Provided information:
★ ★ ★ ★ ★ ★ ★
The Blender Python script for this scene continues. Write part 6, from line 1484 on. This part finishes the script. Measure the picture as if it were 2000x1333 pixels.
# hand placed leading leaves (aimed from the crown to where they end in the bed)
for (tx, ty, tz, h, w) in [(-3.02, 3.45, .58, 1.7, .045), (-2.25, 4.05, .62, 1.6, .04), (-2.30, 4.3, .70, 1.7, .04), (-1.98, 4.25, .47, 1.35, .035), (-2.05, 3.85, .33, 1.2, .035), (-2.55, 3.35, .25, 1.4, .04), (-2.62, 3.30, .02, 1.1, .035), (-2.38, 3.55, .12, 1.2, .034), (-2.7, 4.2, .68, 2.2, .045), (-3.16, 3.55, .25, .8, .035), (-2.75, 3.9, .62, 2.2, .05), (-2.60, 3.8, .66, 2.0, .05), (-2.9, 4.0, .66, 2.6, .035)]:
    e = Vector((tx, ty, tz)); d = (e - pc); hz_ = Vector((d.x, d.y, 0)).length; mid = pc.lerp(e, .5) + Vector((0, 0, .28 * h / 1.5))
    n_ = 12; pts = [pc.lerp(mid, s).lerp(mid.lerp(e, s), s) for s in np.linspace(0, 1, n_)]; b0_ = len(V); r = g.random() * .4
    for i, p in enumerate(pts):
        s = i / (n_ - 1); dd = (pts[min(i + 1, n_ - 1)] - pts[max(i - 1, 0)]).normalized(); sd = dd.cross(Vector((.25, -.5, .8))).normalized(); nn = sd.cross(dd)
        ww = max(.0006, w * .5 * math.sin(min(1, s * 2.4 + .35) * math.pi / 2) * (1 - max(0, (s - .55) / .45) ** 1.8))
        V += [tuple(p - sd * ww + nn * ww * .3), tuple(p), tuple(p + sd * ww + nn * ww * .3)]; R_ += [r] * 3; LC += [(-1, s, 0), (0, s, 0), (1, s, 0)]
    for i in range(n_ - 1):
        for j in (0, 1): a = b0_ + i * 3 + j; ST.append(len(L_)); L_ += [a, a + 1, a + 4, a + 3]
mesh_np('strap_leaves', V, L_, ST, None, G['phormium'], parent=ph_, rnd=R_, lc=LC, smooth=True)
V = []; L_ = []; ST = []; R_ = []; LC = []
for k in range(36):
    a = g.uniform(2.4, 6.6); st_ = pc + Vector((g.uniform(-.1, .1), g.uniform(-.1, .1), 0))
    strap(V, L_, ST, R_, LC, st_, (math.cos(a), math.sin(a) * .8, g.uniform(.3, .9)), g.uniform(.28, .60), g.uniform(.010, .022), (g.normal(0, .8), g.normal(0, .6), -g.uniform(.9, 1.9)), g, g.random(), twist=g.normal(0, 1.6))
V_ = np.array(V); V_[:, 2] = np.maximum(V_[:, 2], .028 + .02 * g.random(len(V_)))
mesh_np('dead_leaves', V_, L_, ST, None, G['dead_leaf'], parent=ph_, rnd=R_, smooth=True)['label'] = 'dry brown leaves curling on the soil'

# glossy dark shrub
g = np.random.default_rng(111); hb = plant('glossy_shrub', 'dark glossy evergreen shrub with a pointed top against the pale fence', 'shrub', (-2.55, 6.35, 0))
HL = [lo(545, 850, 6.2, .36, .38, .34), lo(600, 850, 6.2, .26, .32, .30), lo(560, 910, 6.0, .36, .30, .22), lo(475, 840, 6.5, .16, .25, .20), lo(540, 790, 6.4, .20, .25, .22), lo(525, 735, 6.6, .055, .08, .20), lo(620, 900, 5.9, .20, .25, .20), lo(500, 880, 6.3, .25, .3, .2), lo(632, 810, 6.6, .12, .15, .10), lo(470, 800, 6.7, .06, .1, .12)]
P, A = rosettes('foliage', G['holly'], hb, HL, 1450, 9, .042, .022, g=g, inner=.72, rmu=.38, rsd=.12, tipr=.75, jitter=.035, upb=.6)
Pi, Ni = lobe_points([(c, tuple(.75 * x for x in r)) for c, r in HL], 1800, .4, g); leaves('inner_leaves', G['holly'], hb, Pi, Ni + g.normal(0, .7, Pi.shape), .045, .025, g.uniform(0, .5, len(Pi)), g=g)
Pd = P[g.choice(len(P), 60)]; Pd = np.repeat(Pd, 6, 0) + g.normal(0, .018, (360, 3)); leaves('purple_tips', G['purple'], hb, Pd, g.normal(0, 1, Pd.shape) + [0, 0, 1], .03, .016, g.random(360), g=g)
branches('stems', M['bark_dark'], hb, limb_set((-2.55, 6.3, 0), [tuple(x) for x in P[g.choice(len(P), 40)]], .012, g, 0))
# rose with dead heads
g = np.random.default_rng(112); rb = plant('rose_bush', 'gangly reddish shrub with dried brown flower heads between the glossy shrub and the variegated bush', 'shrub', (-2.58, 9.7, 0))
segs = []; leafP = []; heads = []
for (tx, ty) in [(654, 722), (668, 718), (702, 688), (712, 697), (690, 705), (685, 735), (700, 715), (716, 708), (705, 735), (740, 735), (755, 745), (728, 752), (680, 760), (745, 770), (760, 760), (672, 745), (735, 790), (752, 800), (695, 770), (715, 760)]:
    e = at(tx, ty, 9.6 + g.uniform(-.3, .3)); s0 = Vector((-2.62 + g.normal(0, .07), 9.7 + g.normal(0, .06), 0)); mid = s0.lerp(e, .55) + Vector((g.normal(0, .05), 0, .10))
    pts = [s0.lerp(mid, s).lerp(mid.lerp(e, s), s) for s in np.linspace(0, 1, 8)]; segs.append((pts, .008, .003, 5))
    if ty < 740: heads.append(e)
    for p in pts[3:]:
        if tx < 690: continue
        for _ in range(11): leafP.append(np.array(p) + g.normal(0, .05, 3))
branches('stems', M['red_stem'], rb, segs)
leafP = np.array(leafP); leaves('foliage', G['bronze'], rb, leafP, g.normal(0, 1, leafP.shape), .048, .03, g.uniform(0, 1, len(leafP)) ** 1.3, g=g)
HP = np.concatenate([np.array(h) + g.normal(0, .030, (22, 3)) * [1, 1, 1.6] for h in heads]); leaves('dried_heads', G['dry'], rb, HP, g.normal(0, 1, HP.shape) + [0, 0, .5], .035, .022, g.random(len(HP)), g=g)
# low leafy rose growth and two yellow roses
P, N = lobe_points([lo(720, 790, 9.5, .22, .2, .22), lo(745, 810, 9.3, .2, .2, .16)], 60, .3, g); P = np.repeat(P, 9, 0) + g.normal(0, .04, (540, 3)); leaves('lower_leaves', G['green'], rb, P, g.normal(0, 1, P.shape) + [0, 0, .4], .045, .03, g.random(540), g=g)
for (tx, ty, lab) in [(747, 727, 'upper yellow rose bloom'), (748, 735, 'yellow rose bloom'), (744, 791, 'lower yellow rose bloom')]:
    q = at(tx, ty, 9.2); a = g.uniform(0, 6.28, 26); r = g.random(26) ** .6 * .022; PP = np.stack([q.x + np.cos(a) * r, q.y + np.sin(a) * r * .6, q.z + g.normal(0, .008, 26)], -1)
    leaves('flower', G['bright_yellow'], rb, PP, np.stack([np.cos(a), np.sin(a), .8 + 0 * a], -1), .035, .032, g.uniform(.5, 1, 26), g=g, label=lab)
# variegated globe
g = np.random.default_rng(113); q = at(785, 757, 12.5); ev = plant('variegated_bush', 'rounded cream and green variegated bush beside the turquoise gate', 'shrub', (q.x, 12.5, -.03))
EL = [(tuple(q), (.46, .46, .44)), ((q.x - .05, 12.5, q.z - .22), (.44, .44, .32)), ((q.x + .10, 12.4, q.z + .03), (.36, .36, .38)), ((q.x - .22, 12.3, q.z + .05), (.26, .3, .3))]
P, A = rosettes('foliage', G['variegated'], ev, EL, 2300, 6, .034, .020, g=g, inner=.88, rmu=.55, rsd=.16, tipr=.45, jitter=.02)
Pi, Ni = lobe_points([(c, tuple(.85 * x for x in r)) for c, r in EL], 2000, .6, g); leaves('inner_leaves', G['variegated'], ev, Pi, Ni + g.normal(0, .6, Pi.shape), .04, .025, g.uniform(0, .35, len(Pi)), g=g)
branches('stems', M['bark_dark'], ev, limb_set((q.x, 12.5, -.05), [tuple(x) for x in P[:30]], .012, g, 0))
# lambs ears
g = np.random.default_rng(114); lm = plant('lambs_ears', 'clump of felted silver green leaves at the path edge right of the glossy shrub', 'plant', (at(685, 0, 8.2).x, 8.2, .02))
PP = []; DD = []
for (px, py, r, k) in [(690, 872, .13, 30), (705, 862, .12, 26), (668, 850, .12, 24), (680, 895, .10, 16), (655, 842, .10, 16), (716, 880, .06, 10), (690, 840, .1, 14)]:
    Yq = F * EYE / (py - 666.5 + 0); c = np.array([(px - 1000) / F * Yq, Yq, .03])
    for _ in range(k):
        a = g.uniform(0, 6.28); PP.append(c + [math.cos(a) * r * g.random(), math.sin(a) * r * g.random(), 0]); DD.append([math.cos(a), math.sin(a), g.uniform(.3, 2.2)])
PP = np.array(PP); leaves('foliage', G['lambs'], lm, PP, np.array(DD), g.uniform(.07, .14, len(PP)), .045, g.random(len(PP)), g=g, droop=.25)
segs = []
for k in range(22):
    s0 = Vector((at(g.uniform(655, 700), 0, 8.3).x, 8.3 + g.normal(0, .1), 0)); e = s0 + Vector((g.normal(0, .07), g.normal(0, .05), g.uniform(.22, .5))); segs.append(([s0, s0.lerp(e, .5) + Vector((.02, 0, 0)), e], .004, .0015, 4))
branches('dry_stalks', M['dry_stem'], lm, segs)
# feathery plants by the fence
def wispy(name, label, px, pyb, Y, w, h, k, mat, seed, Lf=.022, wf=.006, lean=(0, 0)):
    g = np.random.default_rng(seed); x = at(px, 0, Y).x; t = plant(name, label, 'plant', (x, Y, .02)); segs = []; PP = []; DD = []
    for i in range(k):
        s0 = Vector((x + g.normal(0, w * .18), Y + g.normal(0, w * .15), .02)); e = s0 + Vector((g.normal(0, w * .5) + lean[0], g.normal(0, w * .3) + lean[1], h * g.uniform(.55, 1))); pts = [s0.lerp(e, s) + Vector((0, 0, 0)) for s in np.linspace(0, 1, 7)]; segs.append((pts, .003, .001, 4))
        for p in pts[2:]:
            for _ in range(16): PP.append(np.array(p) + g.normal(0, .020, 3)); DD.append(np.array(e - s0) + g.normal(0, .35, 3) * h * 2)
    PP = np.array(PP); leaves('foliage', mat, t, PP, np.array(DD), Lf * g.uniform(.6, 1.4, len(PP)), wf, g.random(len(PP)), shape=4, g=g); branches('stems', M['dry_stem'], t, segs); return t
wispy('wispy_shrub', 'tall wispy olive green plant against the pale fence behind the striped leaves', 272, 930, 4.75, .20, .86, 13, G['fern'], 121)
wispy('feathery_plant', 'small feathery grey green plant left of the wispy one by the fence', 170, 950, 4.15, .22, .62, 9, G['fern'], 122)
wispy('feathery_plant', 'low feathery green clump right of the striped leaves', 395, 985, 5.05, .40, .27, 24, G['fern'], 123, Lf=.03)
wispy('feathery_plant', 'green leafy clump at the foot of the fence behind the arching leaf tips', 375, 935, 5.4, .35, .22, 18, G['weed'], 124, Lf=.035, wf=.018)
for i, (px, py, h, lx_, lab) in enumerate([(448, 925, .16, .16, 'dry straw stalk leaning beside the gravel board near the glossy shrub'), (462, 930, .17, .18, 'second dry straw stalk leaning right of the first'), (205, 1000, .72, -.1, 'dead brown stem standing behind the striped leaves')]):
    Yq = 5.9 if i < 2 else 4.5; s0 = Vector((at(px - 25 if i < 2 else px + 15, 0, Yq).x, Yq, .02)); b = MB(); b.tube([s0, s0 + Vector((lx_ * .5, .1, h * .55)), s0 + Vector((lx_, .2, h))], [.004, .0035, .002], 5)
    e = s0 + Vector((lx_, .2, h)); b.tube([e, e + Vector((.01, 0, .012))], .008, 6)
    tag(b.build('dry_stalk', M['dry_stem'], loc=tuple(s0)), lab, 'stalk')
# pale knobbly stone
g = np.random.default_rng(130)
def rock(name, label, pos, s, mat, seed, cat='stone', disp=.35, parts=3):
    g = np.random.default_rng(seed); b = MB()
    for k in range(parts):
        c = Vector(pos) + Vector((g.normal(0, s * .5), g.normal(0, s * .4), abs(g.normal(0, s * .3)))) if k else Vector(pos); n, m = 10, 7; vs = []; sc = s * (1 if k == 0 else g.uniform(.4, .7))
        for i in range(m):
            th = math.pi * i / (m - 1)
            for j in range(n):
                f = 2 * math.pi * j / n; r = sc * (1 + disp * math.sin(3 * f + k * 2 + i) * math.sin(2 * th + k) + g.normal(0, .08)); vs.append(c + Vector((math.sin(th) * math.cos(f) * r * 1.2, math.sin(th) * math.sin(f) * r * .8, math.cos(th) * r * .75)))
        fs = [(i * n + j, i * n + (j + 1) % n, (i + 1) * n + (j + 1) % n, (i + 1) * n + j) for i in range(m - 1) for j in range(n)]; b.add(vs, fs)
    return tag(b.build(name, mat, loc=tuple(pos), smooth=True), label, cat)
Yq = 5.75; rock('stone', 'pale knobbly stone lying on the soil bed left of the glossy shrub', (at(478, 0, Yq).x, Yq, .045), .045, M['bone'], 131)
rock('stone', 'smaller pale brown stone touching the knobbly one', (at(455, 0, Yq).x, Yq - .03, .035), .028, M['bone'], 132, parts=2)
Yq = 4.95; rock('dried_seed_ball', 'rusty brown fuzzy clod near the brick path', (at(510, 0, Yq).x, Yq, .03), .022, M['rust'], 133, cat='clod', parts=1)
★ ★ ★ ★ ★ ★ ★
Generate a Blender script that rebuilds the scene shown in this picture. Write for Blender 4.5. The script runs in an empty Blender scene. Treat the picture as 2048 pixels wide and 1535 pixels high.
★ ★ ★ ★ ★ ★ ★
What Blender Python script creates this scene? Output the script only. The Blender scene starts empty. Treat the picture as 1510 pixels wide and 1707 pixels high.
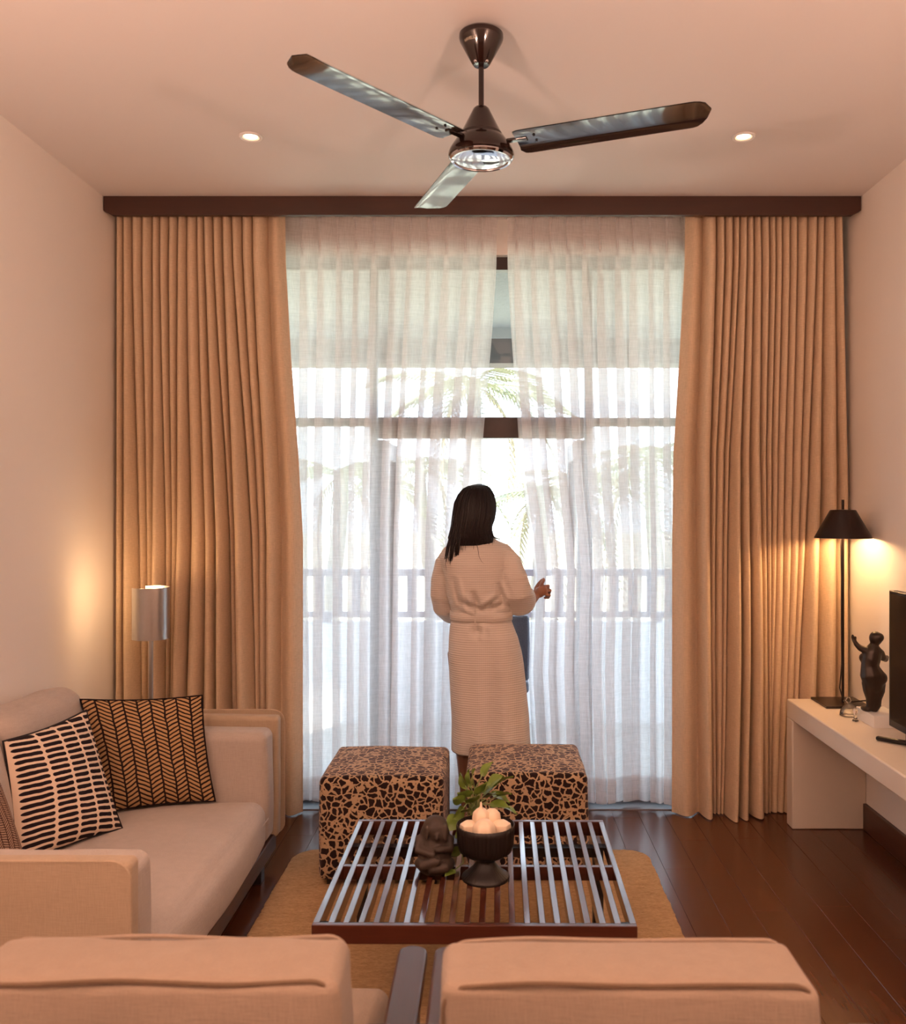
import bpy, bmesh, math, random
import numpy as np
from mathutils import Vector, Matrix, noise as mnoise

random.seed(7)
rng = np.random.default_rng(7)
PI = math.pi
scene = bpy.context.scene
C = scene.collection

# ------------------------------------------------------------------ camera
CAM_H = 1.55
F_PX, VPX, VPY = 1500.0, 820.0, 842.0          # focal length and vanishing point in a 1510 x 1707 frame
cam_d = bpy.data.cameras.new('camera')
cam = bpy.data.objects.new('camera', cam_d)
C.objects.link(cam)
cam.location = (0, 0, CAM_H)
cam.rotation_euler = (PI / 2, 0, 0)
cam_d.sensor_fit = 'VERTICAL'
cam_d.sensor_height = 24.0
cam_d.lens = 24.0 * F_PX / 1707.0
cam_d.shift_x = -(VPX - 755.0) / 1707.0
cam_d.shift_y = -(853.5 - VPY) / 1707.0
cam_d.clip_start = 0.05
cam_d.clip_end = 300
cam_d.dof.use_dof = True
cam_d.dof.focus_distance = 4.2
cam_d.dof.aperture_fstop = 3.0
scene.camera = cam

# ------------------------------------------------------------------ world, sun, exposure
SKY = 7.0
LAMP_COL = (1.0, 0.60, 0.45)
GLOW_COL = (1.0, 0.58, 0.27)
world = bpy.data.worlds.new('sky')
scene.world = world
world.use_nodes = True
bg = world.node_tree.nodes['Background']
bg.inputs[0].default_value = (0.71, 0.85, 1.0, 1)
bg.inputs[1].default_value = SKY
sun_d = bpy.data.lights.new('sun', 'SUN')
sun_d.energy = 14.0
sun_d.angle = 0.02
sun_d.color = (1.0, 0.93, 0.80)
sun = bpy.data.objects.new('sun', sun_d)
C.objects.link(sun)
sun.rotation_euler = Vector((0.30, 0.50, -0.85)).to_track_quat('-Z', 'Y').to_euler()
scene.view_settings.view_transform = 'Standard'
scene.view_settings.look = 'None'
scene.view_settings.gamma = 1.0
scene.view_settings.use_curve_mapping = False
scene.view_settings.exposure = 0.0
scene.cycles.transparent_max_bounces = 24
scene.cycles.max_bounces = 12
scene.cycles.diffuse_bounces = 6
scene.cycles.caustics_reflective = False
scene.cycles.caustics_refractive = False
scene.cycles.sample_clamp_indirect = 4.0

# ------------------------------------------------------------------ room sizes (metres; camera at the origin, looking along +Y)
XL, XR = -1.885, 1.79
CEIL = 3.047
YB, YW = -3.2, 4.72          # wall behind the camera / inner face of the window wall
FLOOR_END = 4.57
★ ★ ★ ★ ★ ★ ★
Given instruction: Take out nothing but the lines from the one containing "What Blender Python" to the one containing "scene.camera = cam", inclusive, retyped exactly. Drop the pictures.

Complete response:
What Blender Python script creates this scene? Output the script only. The Blender scene starts empty. Treat the picture as 1510 pixels wide and 1707 pixels high.
import bpy, bmesh, math, random
import numpy as np
from mathutils import Vector, Matrix, noise as mnoise

random.seed(7)
rng = np.random.default_rng(7)
PI = math.pi
scene = bpy.context.scene
C = scene.collection

# ------------------------------------------------------------------ camera
CAM_H = 1.55
F_PX, VPX, VPY = 1500.0, 820.0, 842.0          # focal length and vanishing point in a 1510 x 1707 frame
cam_d = bpy.data.cameras.new('camera')
cam = bpy.data.objects.new('camera', cam_d)
C.objects.link(cam)
cam.location = (0, 0, CAM_H)
cam.rotation_euler = (PI / 2, 0, 0)
cam_d.sensor_fit = 'VERTICAL'
cam_d.sensor_height = 24.0
cam_d.lens = 24.0 * F_PX / 1707.0
cam_d.shift_x = -(VPX - 755.0) / 1707.0
cam_d.shift_y = -(853.5 - VPY) / 1707.0
cam_d.clip_start = 0.05
cam_d.clip_end = 300
cam_d.dof.use_dof = True
cam_d.dof.focus_distance = 4.2
cam_d.dof.aperture_fstop = 3.0
scene.camera = cam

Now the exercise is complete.